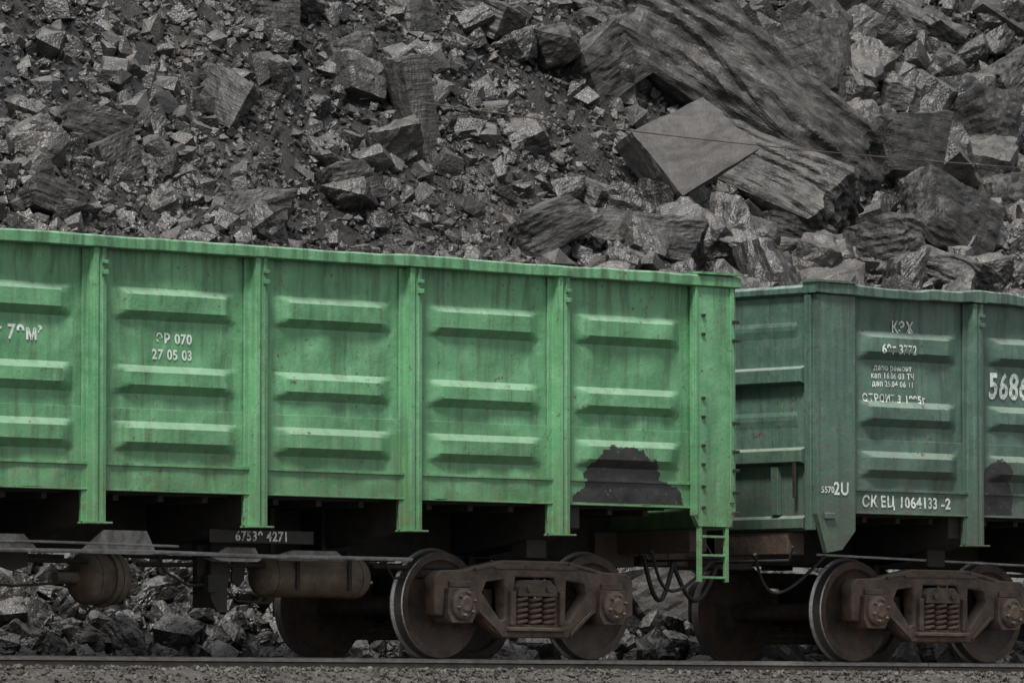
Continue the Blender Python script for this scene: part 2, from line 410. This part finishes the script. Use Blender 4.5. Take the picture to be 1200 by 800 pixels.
    for (x0,x1,y,z0,z1) in ((-2.5,-1.3,.45,.88,1.0),(-.85,-.05,.42,.88,1.05),(.60,1.15,.45,.84,.93),(1.35,2.2,.55,.86,.92)):
        mb.prism([(x0,z0),(x1,z0),(x1-.12*(x1-x0),z1),(x0+.3*(x1-x0),z1)],'y',y,y+.015)
        mb.prism([(x0+.1,z0-.03),(x1-.05,z0-.03),(x1,z0-.002),(x0,z0-.002)],'y',y-.02,y+.12)
    mb.tube([(-3,.40,.87),(-1.6,.41,.864),(0,.42,.872),(1.2,.43,.858),(2.9,.46,.86)],.018)
    mb.tube([(-5.9,.5,.99),(-3,.45,.93),(-1.2,.42,.94),(.2,.42,.925)],.011)
    mb.obj('hatch_latch_plates',[M_grey],E)
    return E

def sideframe_mesh():
    cu=bpy.data.curves.new('sf','CURVE'); cu.dimensions='2D'; cu.fill_mode='BOTH'; cu.extrude=.055; cu.bevel_depth=.014; cu.bevel_resolution=1
    def sp(pts):
        s=cu.splines.new('POLY'); s.points.add(len(pts)-1); s.use_cyclic_u=True
        for p,q in zip(s.points,pts): p.co=(q[0],q[1],0,1)
    out=[(.38,.86),(.72,.80),(.84,.77),(1.13,.76),(1.20,.70),(1.20,.40),(1.12,.38),(1.10,.62),(.76,.62),(.74,.42),(.66,.40),(.52,.27),(.40,.20)]
    sp([(-x,z) for x,z in out]+[(x,z) for x,z in out[::-1]])
    for s in (-1,1): sp([(s*.37,.72),(s*.60,.69),(s*.66,.58),(s*.43,.32),(s*.35,.34)])
    sp([(-.25,.74),(.25,.74),(.27,.60),(.27,.29),(-.27,.29),(-.27,.60)])
    o=bpy.data.objects.new('t',cu); sc.collection.objects.link(o)
    dg=bpy.context.evaluated_depsgraph_get(); dg.update()
    me=bpy.data.meshes.new_from_object(o.evaluated_get(dg)); bpy.data.objects.remove(o)
    me.transform(Matrix.Rotation(math.radians(90),4,'X')); me.materials.clear(); me.materials.append(M_bogie)
    me.polygons.foreach_set('material_index',[0]*len(me.polygons)); 
    return me
SF=sideframe_mesh()
WP=[(0,-.02),(.07,-.02),(.115,-.015),(.125,.02),(.19,.05),(.30,.058),(.365,.04),(.392,.012),(.398,0),(.462,0),(.472,.008),(.477,.10),(.488,.108),(.503,.115),(.503,.128),(.49,.135),(.40,.135),(.375,.10),(.20,.10),(.12,.15),(0,.15)]
WM=[0]*9+[1]*5+[0]*6
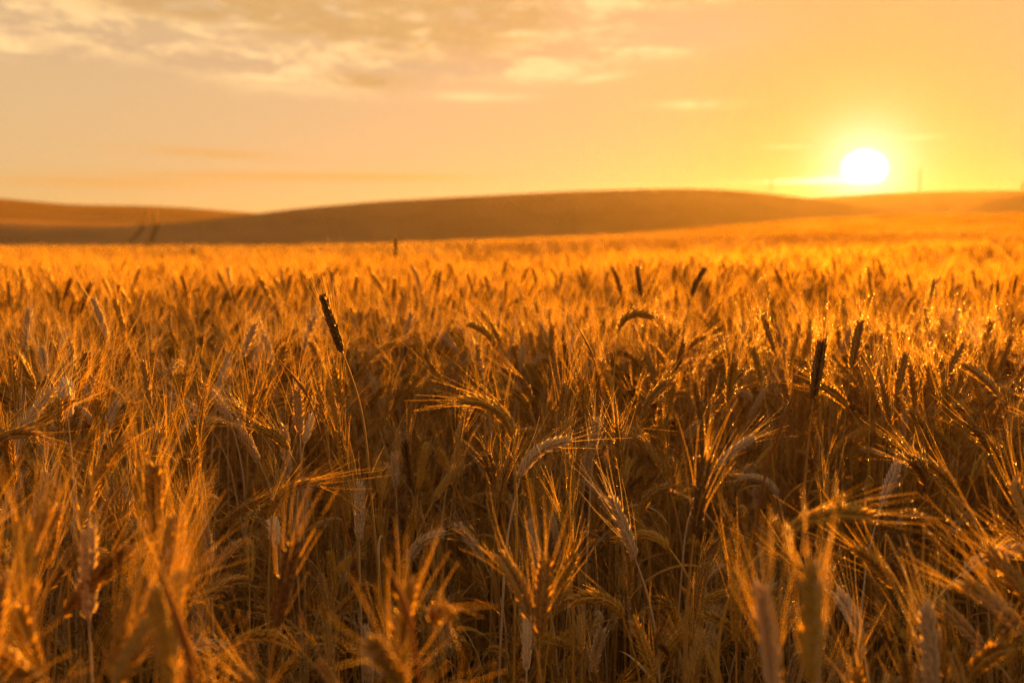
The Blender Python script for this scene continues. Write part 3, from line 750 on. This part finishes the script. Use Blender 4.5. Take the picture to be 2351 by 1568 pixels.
# ---------------------------------------------------------------- the ears one can single out
# base x, base y, angle at the base, angle at the tip (degrees, + = to the right), length in working pixels, real length (m), tone, short name, label, options
HERO = [
 (787, 812, -20, -16, 140, .088, 'dark', 'tall dark ear left of the middle', 'tall dark brown ear standing clear of the field, leaning left, long beard upright', dict(spread=.55)),
 (1867, 917, 5, 9, 136, .085, 'dark', 'slim near-black ear', 'slim near-black upright ear on a bare pale stem, beard straight up, in sharp focus', dict(spread=.4)),
 (1178, 1008, -4, -98, 172, .095, 'golden', 'big arching ear', 'big golden ear arching over to the left with dewy beard lying level', dict(spread=.6)),
 (1422, 757, 8, 128, 97, .080, 'golden', 'dew-spangled hooked ear', 'hooked golden ear bowed over to the right, its beard fanned and full of dew', dict(spread=1.1)),
 (157, 967, -3, 0, 84, .056, 'pale_lit', 'squat pale ear', 'squat pale ear with beard spread like a star on a bare stem at far left', dict(spread=2.3, fat=2.2, awn_len=.05)),
 (1470, 826, 6, 8, 78, .080, 'golden', 'ear under the hooked one', 'golden upright ear directly beneath the dew-spangled hooked ear', {}),
 (1955, 846, 7, 10, 110, .085, 'brown', 'brown ear below the sun', 'brown upright ear below the sun with a tall fan of glowing beard', {}),
 (2055, 916, 12, 10, 106, .085, 'brown', 'stout brown ear at right', 'stout brown ear leaning slightly right, left of two tilted dark ears', {}),
 (2160, 886, 26, 36, 107, .085, 'brown', 'ear tilted hard right', 'brown ear tilted hard to the right on a thin reddish stem', {}),
 (2116, 926, 14, 17, 87, .075, 'brown', 'small ear by the tilted one', 'smaller brown ear just left of the one tilted hard right', {}),
 (2294, 851, 14, 18, 80, .080, 'brown', 'ear near the right edge', 'dark brown ear leaning right, highest sharp ear near the right edge', {}),
 (2222, 981, 32, 55, 97, .085, 'brown', 'ear bowed right by the edge', 'brown ear bowing right, below the ear tilted hard right', {}),
 (2142, 1032, -14, -48, 105, .085, 'brown', 'ear bowed left by the edge', 'brown ear bowing left with beard crossing towards the stout brown ear', {}),
 (2024, 1162, 15, 20, 104, .072, 'pale_lit', 'pale plump ear', 'pale plump ear with short open beard, brightest of the ears at lower right', dict(fat=1.35, awn_len=.045)),
 (1921, 1030, 42, 72, 84, .075, 'golden', 'ear lying to the right', 'golden ear lying over to the right below the slim near-black ear', {}),
 (1594, 1226, 6, 11, 180, .085, 'dark', 'thick dark ear', 'thick dark ear standing upright with orange beard, softly blurred, right of centre', dict(fat=1.05)),
 (1474, 1192, -12, 82, 106, .080, 'brown', 'dark crook-shaped ear', 'brown ear bent like a crook to the right on a straight stem', {}),
 (1645, 1076, 38, 66, 115, .085, 'pale', 'pale ear behind the thick dark one', 'pale ear slanting right from behind the thick dark ear', {}),
 (1610, 966, -10, -12, 90, .085, 'brown', 'ear above the thick dark one', 'brown upright ear directly above the thick dark ear', {}),
 (1720, 962, 24, 32, 76, .080, 'pale', 'pale slanted ear', 'pale ear slanting right between rust grass stem and brown ears', {}),
 (1194, 1097, 14, 88, 150, .090, 'pale', 'pale ear bent right', 'pale ear bending right under the big arching ear, kernels well parted', {}),
 (1345, 1092, 7, 9, 92, .080, 'pale', 'pale upright ear in the middle', 'pale upright ear to the right of the ear bent right', {}),
 (1316, 1162, -6, -7, 122, .085, 'golden', 'dewy golden ear', 'golden upright ear with bright dew circles, below the pale ear bent right', {}),
 (1806, 1226, 48, 102, 196, .085, 'golden', 'level golden ear', 'golden ear lying almost level to the right, orange beard streaming towards the edge', dict(spread=.8)),
 (1864, 1566, -1, -3, 275, .084, 'golden', 'large blurred ear', 'large out-of-focus upright ear rimmed with glowing dew at bottom right', dict(fat=1.5, dew=3.2, spread=.9, awn_len=.046)),
 (2206, 1322, 42, 88, 175, .090, 'pale', 'pale ear at the right edge', 'pale ear bending right into the right edge of the picture', {}),
 (938, 1292, 12, 82, 120, .080, 'pale', 'pale bowed ear low in the middle', 'pale ear bowed to the right, low in the middle, slightly blurred', {}),
 (626, 1182, 6, 104, 145, .080, 'brown', 'blurred brown crook', 'blurred brown ear hooked to the right at left of centre', {}),
 (540, 1037, 26, 40, 85, .080, 'golden', 'slanted ear at left', 'golden ear slanting right, up and left of the blurred brown crook', {}),
 (200, 1146, 20, 48, 175, .090, 'golden', 'long slanted ear at left', 'long golden ear slanting right, below and right of the squat pale ear', {}),
 (322, 1192, 2, 6, 165, .085, 'golden', 'soft upright ear at left', 'softly blurred golden ear, upright, right of the long slanted ear', {}),
 (634, 1442, 10, 16, 215, .085, 'dark', 'blurred dark ear low at left', 'dark blurred ear leaning right, glowing orange tip, low at left of centre', {}),
 (692, 1210, 6, 10, 90, .070, 'pale', 'pale tuft behind the crook', 'pale plump ear just right of the blurred brown crook', dict(fat=1.4, awn_len=.04)),
 (800, 1102, -9, -11, 120, .085, 'golden', 'ear below the tall dark one', 'golden upright ear far below the tall dark ear', {}),
 (846, 872, -14, -34, 66, .075, 'brown', 'small brown ear by the tall one', 'small brown ear bowing left, at the foot of the tall dark ear', {}),
 (922, 882, -28, -42, 74, .075, 'brown', 'brown ear leaning left', 'brown ear leaning left, second to the right of the tall dark ear', {}),
 (1136, 802, -8, -82, 88, .080, 'golden', 'ear nodding left', 'golden ear nodding left above the big arching ear', {}),
 (1152, 792, -24, -36, 88, .085, 'golden', 'ear rising behind the nodding one', 'golden ear leaning left, rising behind the one nodding left', {}),
 (1052, 812, -34, -60, 68, .080, 'pale', 'pale ear leaning left', 'pale ear leaning left, left of the golden ear nodding left', {}),
 (1264, 822, 3, 4, 76, .080, 'brown', 'brown ear left of the hook', 'brown upright ear a little left of the dew-spangled hooked ear', {}),
 (1472, 682, -9, -8, 71, .090, 'dark', 'blurred dark ear above the hook', 'blurred dark upright ear rising above the dew-spangled hooked ear', {}),
 (1587, 682, 12, 36, 74, .090, 'dark', 'curved dark ear', 'blurred dark ear curving right like a sabre, in the middle distance', {}),
 (908, 592, 0, 0, 45, .088, 'dark', 'lone ear on the skyline', 'lone upright ear standing above the field edge against the hill', dict(spread=.3, awn_len=.03)),
 (2134, 702, 5, 10, 60, .085, 'golden', 'far ear below the pole', 'blurred golden ear with dew lights, straight below the tall pole', {}),
 (1820, 827, 8, 12, 64, .080, 'brown', 'brown ear left of the sunlit fan', 'brown ear with wide glowing beard, left of the brown ear below the sun', {}),
 (458, 787, 28, 40, 60, .090, 'dark', 'dark far ear leaning right', 'blurred dark ear leaning right in the middle distance at left', {}),
 (161, 722, -16, -22, 54, .090, 'dark', 'dark far ear leaning left', 'blurred dark ear leaning left, far out at the left', {}),
 (404, 720, -25, -85, 56, .090, 'brown', 'far bowed ear at left', 'blurred brown ear bowed to the left, above the dark one leaning right', {}),
 (1765, 702, -8, -10, 54, .085, 'brown', 'far brown ear', 'blurred brown upright ear in the middle distance left of the sunlit streak', {}),
 (944, 1122, -8, -6, 112, .085, 'dark', 'dark upright ear in the middle', 'dark upright ear among glowing beards, left below the big arching ear', {}),
 (1046, 1117, -22, -30, 95, .080, 'golden', 'golden ear leaning left in the middle', 'golden ear leaning left, between dark upright ear and big arching ear', {}),
 (825, 1242, 0, 4, 132, .085, 'pale', 'pale upright ear low in the middle', 'pale upright ear, left above the pale ear bowed right', {}),
 (1526, 1052, -6, -8, 96, .082, 'golden', 'golden ear above the crook', 'golden upright ear straight above the brown crook-shaped ear', {}),
 (2288, 1182, 10, 18, 112, .090, 'brown', 'brown ear above the edge', 'brown ear leaning right, above the pale ear at the right edge', {}),
 (2160, 1202, 6, 12, 106, .085, 'golden', 'golden ear right of the plump one', 'golden upright ear to the right of the pale plump ear', {}),
 (1884, 1152, 4, 6, 110, .085, 'golden', 'golden ear over the level one', 'golden upright ear standing behind the level golden ear', {}),
 (1958, 1092, 3, 5, 88, .082, 'golden', 'golden ear left of the plump one', 'golden upright ear above and left of the pale plump ear', {}),
 (1402, 1182, -22, -48, 96, .080, 'pale', 'pale ear leaning left of the crook', 'pale ear leaning left, beside the brown crook-shaped ear', {}),
 (1786, 1142, -16, -104, 104, .082, 'pale', 'pale drooping ear', 'pale ear drooping to the left, right of the thick dark ear', {}),
 (1310, 1302, -4, -8, 150, .085, 'golden', 'golden ear low in the middle', 'golden upright ear below the dewy golden one, blurred', {}),
 (1112, 1292, -26, -40, 112, .082, 'pale', 'pale ear leaning left low down', 'pale ear leaning left, right of the pale bowed ear', {}),
 (2058, 1212, 22, 124, 90, .080, 'pale', 'pale ear hanging over', 'pale ear hanging over to the right, just below the plump one', {}),
 (1690, 1472, -2, -4, 165, .085, 'golden', 'blurred golden ear', 'blurred golden upright ear, left of the large out-of-focus ear', {}),
 (1240, 1462, 3, 5, 190, .085, 'brown', 'blurred brown ear', 'blurred brown upright ear at bottom, a little right of the middle', {}),
 (1890, 972, 0, -4, 88, .084, 'golden', 'golden ear behind the slim one', 'golden upright ear close behind the slim near-black ear', {}),
 (1806, 1002, 8, 12, 84, .082, 'brown', 'brown ear by the grass stem', 'brown upright ear touching the rust red grass stem', {}),
 (908, 1568, 4, 12, 240, .085, 'golden', 'glowing blurred ear', 'glowing golden blurred ear at the bottom edge, left of the middle', {}),
 (205, 1420, 0, 4, 210, .085, 'pale', 'pale blurred ear', 'pale blurred upright ear near the bottom left', {}),
 (2140, 1590, -4, -10, 210, .085, 'pale', 'pale blurred ear at the bottom', 'pale blurred ear at the bottom edge, right of the large out-of-focus ear', {}),
 (1430, 1420, -20, -112, 150, .085, 'golden', 'blurred ear bowed left', 'golden blurred ear bowed left at the bottom, left of the blurred golden one', {}),
 (395, 1480, 4, 8, 215, .085, 'golden', 'orange blurred ear', 'orange lit blurred ear at the bottom, left of the dark blurred ear', {}),
]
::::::
Copy each line that holds the word "this".

• Response to the exercise
Continue the Blender Python script for this scene: part 2, from line 410. This part finishes the script. Use Blender 4.5. Take the picture to be 1200 by 800 pixels.
The Blender Python script for this scene continues. Write part 3, from line 750 on. This part finishes the script. Use Blender 4.5. Take the picture to be 2351 by 1568 pixels.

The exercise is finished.